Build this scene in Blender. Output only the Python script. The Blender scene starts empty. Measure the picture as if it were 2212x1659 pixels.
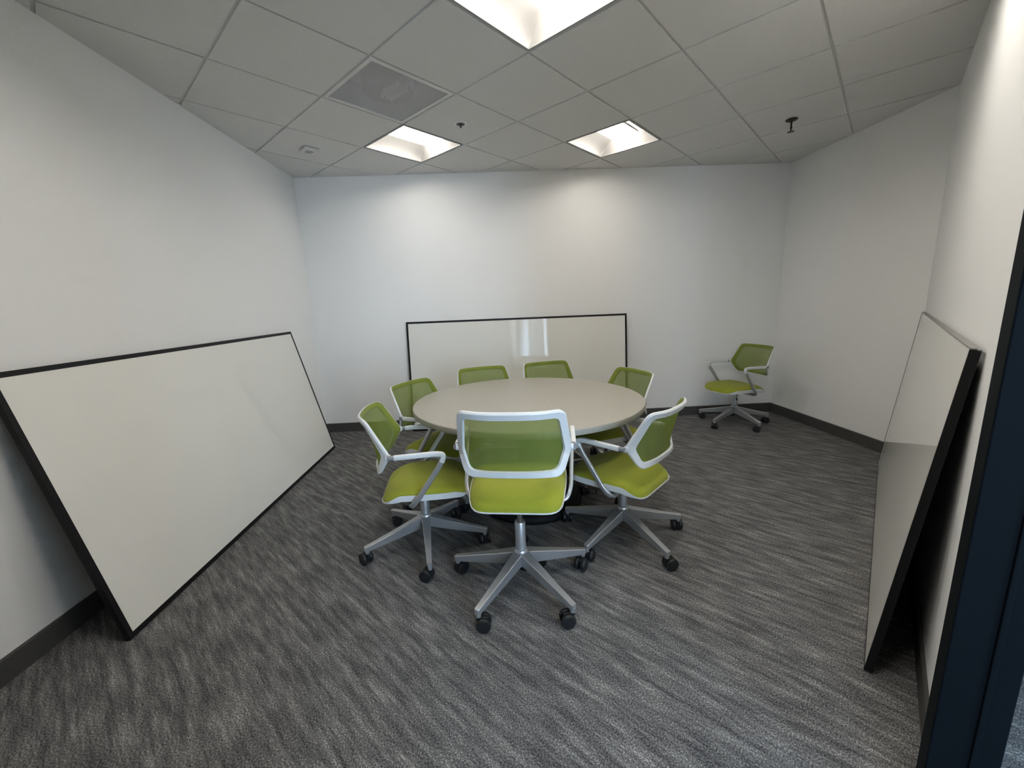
import bpy, bmesh, math, random
from mathutils import Vector, Matrix, Quaternion
random.seed(7)
PI = math.pi
sc = bpy.context.scene
COL = sc.collection

# ------------------------------------------------------------------ measured layout (metres, camera above the origin)
CAMH = 1.377
HC = 2.7188
T = 0.6096
PHI = 0.7472
GO = Vector((0.1764, 2.5489))
U = Vector((-math.cos(PHI), math.sin(PHI)))          # ceiling grid axes
V = Vector((math.sin(PHI), math.cos(PHI)))
LB = Vector((-2.1213, 4.5264)); BR = Vector((3.0893, 4.6829)); RD = Vector((3.1584, 3.1048))
DD = Vector((0.6756, 0.7373)).normalized()           # along the angled wall, away from the camera
ND = Vector((DD.y, -DD.x))                           # outward (corridor side)
JAMB = Vector((1.013, .838)); JAMB = RD + DD * (JAMB - RD).dot(DD)
KAMB = JAMB - DD * 1.30
LN = Vector((-1.921, -1.20))
t_ = (-1.20 - RD.y) / DD.y
FD = RD + DD * t_

# ------------------------------------------------------------------ materials
MATS = {}
def nodes_of(m):
    m.use_nodes = True
    return m.node_tree.nodes, m.node_tree.links
def principled(name, col, rough=0.5, metal=0.0, spec=0.5, coat=0.0, bump=None, var=None, coat_rough=0.05):
    m = bpy.data.materials.new(name); n, l = nodes_of(m); b = n['Principled BSDF']
    b.inputs['Base Color'].default_value = (*col, 1); b.inputs['Roughness'].default_value = rough
    b.inputs['Metallic'].default_value = metal; b.inputs['Specular IOR Level'].default_value = spec
    b.inputs['Coat Weight'].default_value = coat; b.inputs['Coat Roughness'].default_value = coat_rough
    tc = n.new('ShaderNodeTexCoord')
    if var:
        sc_, amt = var
        t = n.new('ShaderNodeTexNoise'); t.inputs['Scale'].default_value = sc_; t.inputs['Detail'].default_value = 3
        l.new(tc.outputs['Object'], t.inputs['Vector'])
        r = n.new('ShaderNodeMapRange'); r.inputs[1].default_value = .25; r.inputs[2].default_value = .75
        r.inputs[3].default_value = 1 - amt; r.inputs[4].default_value = 1 + amt
        l.new(t.outputs['Fac'], r.inputs[0])
        mx = n.new('ShaderNodeVectorMath'); mx.operation = 'SCALE'; mx.inputs[0].default_value = col
        l.new(r.outputs[0], mx.inputs['Scale']); l.new(mx.outputs[0], b.inputs['Base Color'])
    if bump:
        sc_, st = bump
        t = n.new('ShaderNodeTexNoise'); t.inputs['Scale'].default_value = sc_; t.inputs['Detail'].default_value = 2
        l.new(tc.outputs['Object'], t.inputs['Vector'])
        bp = n.new('ShaderNodeBump'); bp.inputs['Strength'].default_value = st; bp.inputs['Distance'].default_value = .002
        l.new(t.outputs['Fac'], bp.inputs['Height']); l.new(bp.outputs[0], b.inputs['Normal'])
    MATS[name] = m
    return m

M_WALL = principled('painted wall', (.83, .825, .805), .75, spec=.2, bump=(160, .12))
M_TILE = principled('ceiling tile', (.70, .695, .675), .9, spec=.1, bump=(220, .35), var=(90, .03))
M_GRID = principled('ceiling grid metal', (.66, .66, .64), .5, spec=.3)
M_BASE = principled('rubber baseboard', (.066, .064, .061), .55, spec=.3, var=(20, .08))
M_DOOR = principled('black door frame', (.0025, .0042, .006), .6, spec=.05)
M_BLACK = principled('black whiteboard frame', (.009, .009, .010), .45, spec=.2)
M_BACK = principled('dark board backing', (.012, .012, .013), .8, spec=.15)
M_ALU = principled('brushed aluminium rail', (.24, .235, .22), .5, metal=.3)
M_BOARD = principled('whiteboard surface', (.74, .73, .68), .05, spec=.38)
M_BOARD2 = principled('satin whiteboard surface', (.74, .73, .68), .04, spec=.10)
M_BOARDW = principled('whiteboard edge', (.8, .79, .76), .4)
M_WHITEP = principled('white plastic', (.64, .66, .67), .38, spec=.4)
M_SILVER = principled('silver painted metal', (.50, .51, .52), .34, metal=.75, spec=.5)
M_STEEL = principled('gas rod steel', (.30, .29, .28), .25, metal=.9)
M_GREYP = principled('grey plastic', (.22, .22, .23), .45)
M_CASTER = principled('black caster plastic', (.010, .011, .012), .42, spec=.4)
M_TBASE = principled('black table base', (.006, .007, .008), .6, spec=.15)
M_FIXT = principled('light fixture enamel', (.86, .84, .80), .5, spec=.3)
M_REFL = principled('light fixture reflector', (.50, .488, .47), .6, spec=.2)
M_FIXR = principled('light fixture rail', (.55, .54, .52), .6, spec=.1)
M_LIP = principled('light fixture lip', (.34, .34, .33), .5, spec=.2)
M_DUCT = principled('duct interior', (.012, .012, .013), .8)
M_DUCTL = principled('damper blade', (.60, .60, .60), .5)
M_SENSOR = principled('white sensor plastic', (.66, .65, .62), .5)
M_SLOT = principled('sensor slot', (.10, .10, .10), .7)
M_CHROME = principled('white sprinkler escutcheon', (.80, .80, .78), .35)
M_BRONZE = principled('dark sprinkler metal', (.05, .045, .04), .4, metal=.7)
M_OUTLET = principled('black floor cover', (.006, .006, .007), .55, spec=.2)

def fabric(name, col, scale):
    m = bpy.data.materials.new(name); n, l = nodes_of(m); b = n['Principled BSDF']
    b.inputs['Roughness'].default_value = .9; b.inputs['Specular IOR Level'].default_value = .15
    b.inputs['Sheen Weight'].default_value = .12; b.inputs['Sheen Roughness'].default_value = .5
    tc = n.new('ShaderNodeTexCoord')
    t = n.new('ShaderNodeTexNoise'); t.inputs['Scale'].default_value = scale; t.inputs['Detail'].default_value = 4
    l.new(tc.outputs['Object'], t.inputs['Vector'])
    r = n.new('ShaderNodeValToRGB'); e = r.color_ramp.elements
    e[0].position = .3; e[0].color = (col[0] * .82, col[1] * .84, col[2] * .8, 1)
    e[1].position = .7; e[1].color = (col[0] * 1.15, col[1] * 1.13, col[2] * 1.2, 1)
    l.new(t.outputs['Fac'], r.inputs[0]); l.new(r.outputs[0], b.inputs['Base Color'])
    bp = n.new('ShaderNodeBump'); bp.inputs['Strength'].default_value = .25; bp.inputs['Distance'].default_value = .001
    l.new(t.outputs['Fac'], bp.inputs['Height']); l.new(bp.outputs[0], b.inputs['Normal'])
    return m
M_SEAT = fabric('lime seat fabric', (.25, .272, .026), 420)
M_BORDER = fabric('lime border fabric', (.165, .20, .032), 420)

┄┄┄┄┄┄

**Given problem:** Every line above should be returned word for word, with the pictures left behind.

**Final result:**
Build this scene in Blender. Output only the Python script. The Blender scene starts empty. Measure the picture as if it were 2212x1659 pixels.
import bpy, bmesh, math, random
from mathutils import Vector, Matrix, Quaternion
random.seed(7)
PI = math.pi
sc = bpy.context.scene
COL = sc.collection

# ------------------------------------------------------------------ measured layout (metres, camera above the origin)
CAMH = 1.377
HC = 2.7188
T = 0.6096
PHI = 0.7472
GO = Vector((0.1764, 2.5489))
U = Vector((-math.cos(PHI), math.sin(PHI)))          # ceiling grid axes
V = Vector((math.sin(PHI), math.cos(PHI)))
LB = Vector((-2.1213, 4.5264)); BR = Vector((3.0893, 4.6829)); RD = Vector((3.1584, 3.1048))
DD = Vector((0.6756, 0.7373)).normalized()           # along the angled wall, away from the camera
ND = Vector((DD.y, -DD.x))                           # outward (corridor side)
JAMB = Vector((1.013, .838)); JAMB = RD + DD * (JAMB - RD).dot(DD)
KAMB = JAMB - DD * 1.30
LN = Vector((-1.921, -1.20))
t_ = (-1.20 - RD.y) / DD.y
FD = RD + DD * t_

# ------------------------------------------------------------------ materials
MATS = {}
def nodes_of(m):
    m.use_nodes = True
    return m.node_tree.nodes, m.node_tree.links
def principled(name, col, rough=0.5, metal=0.0, spec=0.5, coat=0.0, bump=None, var=None, coat_rough=0.05):
    m = bpy.data.materials.new(name); n, l = nodes_of(m); b = n['Principled BSDF']
    b.inputs['Base Color'].default_value = (*col, 1); b.inputs['Roughness'].default_value = rough
    b.inputs['Metallic'].default_value = metal; b.inputs['Specular IOR Level'].default_value = spec
    b.inputs['Coat Weight'].default_value = coat; b.inputs['Coat Roughness'].default_value = coat_rough
    tc = n.new('ShaderNodeTexCoord')
    if var:
        sc_, amt = var
        t = n.new('ShaderNodeTexNoise'); t.inputs['Scale'].default_value = sc_; t.inputs['Detail'].default_value = 3
        l.new(tc.outputs['Object'], t.inputs['Vector'])
        r = n.new('ShaderNodeMapRange'); r.inputs[1].default_value = .25; r.inputs[2].default_value = .75
        r.inputs[3].default_value = 1 - amt; r.inputs[4].default_value = 1 + amt
        l.new(t.outputs['Fac'], r.inputs[0])
        mx = n.new('ShaderNodeVectorMath'); mx.operation = 'SCALE'; mx.inputs[0].default_value = col
        l.new(r.outputs[0], mx.inputs['Scale']); l.new(mx.outputs[0], b.inputs['Base Color'])
    if bump:
        sc_, st = bump
        t = n.new('ShaderNodeTexNoise'); t.inputs['Scale'].default_value = sc_; t.inputs['Detail'].default_value = 2
        l.new(tc.outputs['Object'], t.inputs['Vector'])
        bp = n.new('ShaderNodeBump'); bp.inputs['Strength'].default_value = st; bp.inputs['Distance'].default_value = .002
        l.new(t.outputs['Fac'], bp.inputs['Height']); l.new(bp.outputs[0], b.inputs['Normal'])
    MATS[name] = m
    return m

M_WALL = principled('painted wall', (.83, .825, .805), .75, spec=.2, bump=(160, .12))
M_TILE = principled('ceiling tile', (.70, .695, .675), .9, spec=.1, bump=(220, .35), var=(90, .03))
M_GRID = principled('ceiling grid metal', (.66, .66, .64), .5, spec=.3)
M_BASE = principled('rubber baseboard', (.066, .064, .061), .55, spec=.3, var=(20, .08))
M_DOOR = principled('black door frame', (.0025, .0042, .006), .6, spec=.05)
M_BLACK = principled('black whiteboard frame', (.009, .009, .010), .45, spec=.2)
M_BACK = principled('dark board backing', (.012, .012, .013), .8, spec=.15)
M_ALU = principled('brushed aluminium rail', (.24, .235, .22), .5, metal=.3)
M_BOARD = principled('whiteboard surface', (.74, .73, .68), .05, spec=.38)
M_BOARD2 = principled('satin whiteboard surface', (.74, .73, .68), .04, spec=.10)
M_BOARDW = principled('whiteboard edge', (.8, .79, .76), .4)
M_WHITEP = principled('white plastic', (.64, .66, .67), .38, spec=.4)
M_SILVER = principled('silver painted metal', (.50, .51, .52), .34, metal=.75, spec=.5)
M_STEEL = principled('gas rod steel', (.30, .29, .28), .25, metal=.9)
M_GREYP = principled('grey plastic', (.22, .22, .23), .45)
M_CASTER = principled('black caster plastic', (.010, .011, .012), .42, spec=.4)
M_TBASE = principled('black table base', (.006, .007, .008), .6, spec=.15)
M_FIXT = principled('light fixture enamel', (.86, .84, .80), .5, spec=.3)
M_REFL = principled('light fixture reflector', (.50, .488, .47), .6, spec=.2)
M_FIXR = principled('light fixture rail', (.55, .54, .52), .6, spec=.1)
M_LIP = principled('light fixture lip', (.34, .34, .33), .5, spec=.2)
M_DUCT = principled('duct interior', (.012, .012, .013), .8)
M_DUCTL = principled('damper blade', (.60, .60, .60), .5)
M_SENSOR = principled('white sensor plastic', (.66, .65, .62), .5)
M_SLOT = principled('sensor slot', (.10, .10, .10), .7)
M_CHROME = principled('white sprinkler escutcheon', (.80, .80, .78), .35)
M_BRONZE = principled('dark sprinkler metal', (.05, .045, .04), .4, metal=.7)
M_OUTLET = principled('black floor cover', (.006, .006, .007), .55, spec=.2)

def fabric(name, col, scale):
    m = bpy.data.materials.new(name); n, l = nodes_of(m); b = n['Principled BSDF']
    b.inputs['Roughness'].default_value = .9; b.inputs['Specular IOR Level'].default_value = .15
    b.inputs['Sheen Weight'].default_value = .12; b.inputs['Sheen Roughness'].default_value = .5
    tc = n.new('ShaderNodeTexCoord')
    t = n.new('ShaderNodeTexNoise'); t.inputs['Scale'].default_value = scale; t.inputs['Detail'].default_value = 4
    l.new(tc.outputs['Object'], t.inputs['Vector'])
    r = n.new('ShaderNodeValToRGB'); e = r.color_ramp.elements
    e[0].position = .3; e[0].color = (col[0] * .82, col[1] * .84, col[2] * .8, 1)
    e[1].position = .7; e[1].color = (col[0] * 1.15, col[1] * 1.13, col[2] * 1.2, 1)
    l.new(t.outputs['Fac'], r.inputs[0]); l.new(r.outputs[0], b.inputs['Base Color'])
    bp = n.new('ShaderNodeBump'); bp.inputs['Strength'].default_value = .25; bp.inputs['Distance'].default_value = .001
    l.new(t.outputs['Fac'], bp.inputs['Height']); l.new(bp.outputs[0], b.inputs['Normal'])
    return m
M_SEAT = fabric('lime seat fabric', (.25, .272, .026), 420)
M_BORDER = fabric('lime border fabric', (.165, .20, .032), 420)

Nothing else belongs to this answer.